[WRITTEN PROBLEM]
Do not copy the pictures; transcribe all other material exactly.

[DATASET EXCERPT]
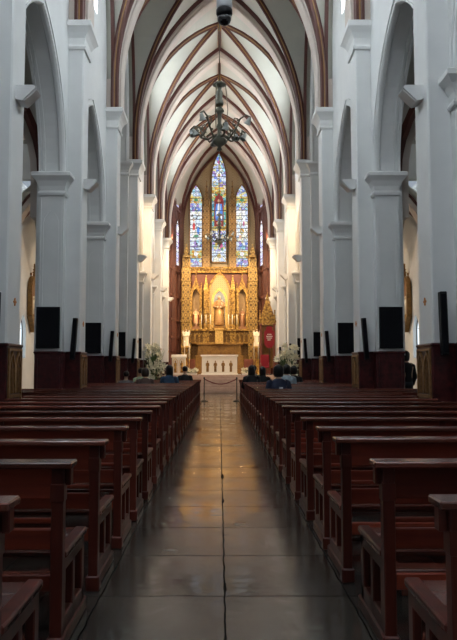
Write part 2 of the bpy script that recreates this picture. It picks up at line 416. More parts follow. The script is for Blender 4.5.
# ------------------------------------------------------------------ pillars (local -x looks into the nave)
P0 = empty('pillar')
def make_pillar():
    w = XW
    m = MB()
    m.box(0, XO - w, -HC, HC, 1.65, ZS + .01)
    m.bbox(XP - w, .05, -.35, .35, 1.65, 9.2, .025)
    # narrow recessed aisle order
    m.box(XO - w - .02, XO - w + .10, -HC + .12, HC - .12, 1.65, ZS)
    for sy in (-1, 1):                        # arch-headed panel outline on each respond face
        P = arch_path(.18, 1.95, 4.75, .34, 6, .30)
        y = sy * HC
        m.frame(P, [(-.012, y - .012), (.012, y - .012), (.012, y + .012), (-.012, y + .012)])
        for xx in (.05, .54):
            m.box(xx - .012, xx + .012, y - .012, y + .012, 1.9, 5.4)
    m.build('shaft', PLASTER, P0)
    d = MB()
    d.bbox(-.04, XO - w + .04, -HC - .06, HC + .06, 0, 1.70, .02)
    d.bbox(XP - w - .03, 0, -.39, .39, 0, 1.70, .02)
    d.bbox(-.09, XO - w + .09, -HC - .09, HC + .09, 0, .22, .02); d.bbox(XP - w - .09, 0, -.45, .45, 0, .22, .02)
    d.bbox(-.06, XO - w + .06, -HC - .08, HC + .08, 1.68, 1.74, .02); d.bbox(XP - w - .05, 0, -.41, .41, 1.68, 1.74, .02)
    for sy in (-1, 1):                        # raised field on the broad faces
        y = sy * (HC + .06)
        d.frame([(.05, .35), (.05, 1.58), (.54, 1.58), (.54, .35), (.05, .35)], [(0, y - .015), (.03, y - .015), (.03, y + .015), (0, y + .015)])
    d.build('dado', GRANITE, P0)
    t = MB(Matrix.Translation((XP - w - .035, 0, 0)) @ Matrix.Rotation(-PI / 2, 4, 'Z'))
    fr = [(-.33, .28), (-.33, 1.64), (.33, 1.64), (.33, .28), (-.33, .28)]
    pr = [(-.018, -.022), (.018, -.022), (.018, .012), (-.018, .012)]
    t.frame(fr, pr)
    for cx in (-.165, .165):
        t.frame(arch_path(.15, .95, 1.25, .34, 6, cx), pr)
        for q in (-.075, 0, .075):
            t.box(cx + q - .010, cx + q + .010, -.016, .012, .95, 1.36 if q else 1.5)
        t.frame(arch_path(.15, .32, .55, .26, 6, cx), pr)
    t.box(-.33, .33, -.02, .012, .88, .93)
    t.build('tracery_panel', BRONZEP, P0)
    # capitals: stacked tapered plans
    def cap(name, x0, x1, y0, y1, prof):
        c = MB(); rings = []
        for z, e in prof:
            rings.append([(x0 - e, y0 - e, z), (x1 + e, y0 - e, z), (x1 + e, y1 + e, z), (x0 - e, y1 + e, z)])
        c.loft(rings, 0, smooth=False); return c.build(name, PLASTER_FIX, P0)
    cap('arch_capital', .0, XO - w - .03, -HC, HC, [(5.44, 0), (5.44, .045), (5.50, .06), (5.54, .03), (5.56, .02), (5.66, .04), (5.78, .10), (5.86, .17), (5.88, .19), (5.96, .19), (5.985, .16)])
    cap('vault_capital', XP - w, -.01, -.35, .35, [(9.14, 0), (9.14, .045), (9.20, .06), (9.24, .03), (9.28, .02), (9.42, .04), (9.54, .10), (9.63, .17), (9.66, .20), (9.78, .205), (9.81, .18)])
    c = MB(Matrix.Translation((XP - w - .012, -.02, 2.42)) @ Matrix.Rotation(-PI / 2, 4, 'Z'))
    for a in range(4):
        q = a * PI / 2; dx, dz = math.cos(q), math.sin(q)
        c.prism([(0, 0), (dx * .045 - dz * .02, dz * .045 + dx * .02), (dx * .065, dz * .065), (dx * .045 + dz * .02, dz * .045 - dx * .02)], -.008, .01)
    tag(c.build('consecration_cross', ORANGE, P0), 'small ochre painted cross')
make_pillar()
PILLARS = {}
for k, y in enumerate(YC):
    for sg, side in ((1, 'right'), (-1, 'left')):
        o = P0 if (k == 0 and sg == 1) else dup(P0)
        o.location = (sg * XW, y, 0); o.rotation_euler = (0, 0, 0 if sg > 0 else PI)
        tag(o, 'white pillar with red granite base, %s of the aisle, %s from the altar' % (side, ORD[len(YC) - 1 - k]), 'pillar', kind='structure')
        PILLARS[(k, sg)] = o
        if k == TR + 1:                       # the pillar beyond the transept carries its capital high up
            for ch in kids(o):
                if ch.name.startswith('arch_capital'): ch.location.z = ZT - 5.97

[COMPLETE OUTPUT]
Write part 2 of the bpy script that recreates this picture. It picks up at line 416. More parts follow. The script is for Blender 4.5.
# ------------------------------------------------------------------ pillars (local -x looks into the nave)
P0 = empty('pillar')
def make_pillar():
    w = XW
    m = MB()
    m.box(0, XO - w, -HC, HC, 1.65, ZS + .01)
    m.bbox(XP - w, .05, -.35, .35, 1.65, 9.2, .025)
    # narrow recessed aisle order
    m.box(XO - w - .02, XO - w + .10, -HC + .12, HC - .12, 1.65, ZS)
    for sy in (-1, 1):                        # arch-headed panel outline on each respond face
        P = arch_path(.18, 1.95, 4.75, .34, 6, .30)
        y = sy * HC
        m.frame(P, [(-.012, y - .012), (.012, y - .012), (.012, y + .012), (-.012, y + .012)])
        for xx in (.05, .54):
            m.box(xx - .012, xx + .012, y - .012, y + .012, 1.9, 5.4)
    m.build('shaft', PLASTER, P0)
    d = MB()
    d.bbox(-.04, XO - w + .04, -HC - .06, HC + .06, 0, 1.70, .02)
    d.bbox(XP - w - .03, 0, -.39, .39, 0, 1.70, .02)
    d.bbox(-.09, XO - w + .09, -HC - .09, HC + .09, 0, .22, .02); d.bbox(XP - w - .09, 0, -.45, .45, 0, .22, .02)
    d.bbox(-.06, XO - w + .06, -HC - .08, HC + .08, 1.68, 1.74, .02); d.bbox(XP - w - .05, 0, -.41, .41, 1.68, 1.74, .02)
    for sy in (-1, 1):                        # raised field on the broad faces
        y = sy * (HC + .06)
        d.frame([(.05, .35), (.05, 1.58), (.54, 1.58), (.54, .35), (.05, .35)], [(0, y - .015), (.03, y - .015), (.03, y + .015), (0, y + .015)])
    d.build('dado', GRANITE, P0)
    t = MB(Matrix.Translation((XP - w - .035, 0, 0)) @ Matrix.Rotation(-PI / 2, 4, 'Z'))
    fr = [(-.33, .28), (-.33, 1.64), (.33, 1.64), (.33, .28), (-.33, .28)]
    pr = [(-.018, -.022), (.018, -.022), (.018, .012), (-.018, .012)]
    t.frame(fr, pr)
    for cx in (-.165, .165):
        t.frame(arch_path(.15, .95, 1.25, .34, 6, cx), pr)
        for q in (-.075, 0, .075):
            t.box(cx + q - .010, cx + q + .010, -.016, .012, .95, 1.36 if q else 1.5)
        t.frame(arch_path(.15, .32, .55, .26, 6, cx), pr)
    t.box(-.33, .33, -.02, .012, .88, .93)
    t.build('tracery_panel', BRONZEP, P0)
    # capitals: stacked tapered plans
    def cap(name, x0, x1, y0, y1, prof):
        c = MB(); rings = []
        for z, e in prof:
            rings.append([(x0 - e, y0 - e, z), (x1 + e, y0 - e, z), (x1 + e, y1 + e, z), (x0 - e, y1 + e, z)])
        c.loft(rings, 0, smooth=False); return c.build(name, PLASTER_FIX, P0)
    cap('arch_capital', .0, XO - w - .03, -HC, HC, [(5.44, 0), (5.44, .045), (5.50, .06), (5.54, .03), (5.56, .02), (5.66, .04), (5.78, .10), (5.86, .17), (5.88, .19), (5.96, .19), (5.985, .16)])
    cap('vault_capital', XP - w, -.01, -.35, .35, [(9.14, 0), (9.14, .045), (9.20, .06), (9.24, .03), (9.28, .02), (9.42, .04), (9.54, .10), (9.63, .17), (9.66, .20), (9.78, .205), (9.81, .18)])
    c = MB(Matrix.Translation((XP - w - .012, -.02, 2.42)) @ Matrix.Rotation(-PI / 2, 4, 'Z'))
    for a in range(4):
        q = a * PI / 2; dx, dz = math.cos(q), math.sin(q)
        c.prism([(0, 0), (dx * .045 - dz * .02, dz * .045 + dx * .02), (dx * .065, dz * .065), (dx * .045 + dz * .02, dz * .045 - dx * .02)], -.008, .01)
    tag(c.build('consecration_cross', ORANGE, P0), 'small ochre painted cross')
make_pillar()
PILLARS = {}
for k, y in enumerate(YC):
    for sg, side in ((1, 'right'), (-1, 'left')):
        o = P0 if (k == 0 and sg == 1) else dup(P0)
        o.location = (sg * XW, y, 0); o.rotation_euler = (0, 0, 0 if sg > 0 else PI)
        tag(o, 'white pillar with red granite base, %s of the aisle, %s from the altar' % (side, ORD[len(YC) - 1 - k]), 'pillar', kind='structure')
        PILLARS[(k, sg)] = o
        if k == TR + 1:                       # the pillar beyond the transept carries its capital high up
            for ch in kids(o):
                if ch.name.startswith('arch_capital'): ch.location.z = ZT - 5.97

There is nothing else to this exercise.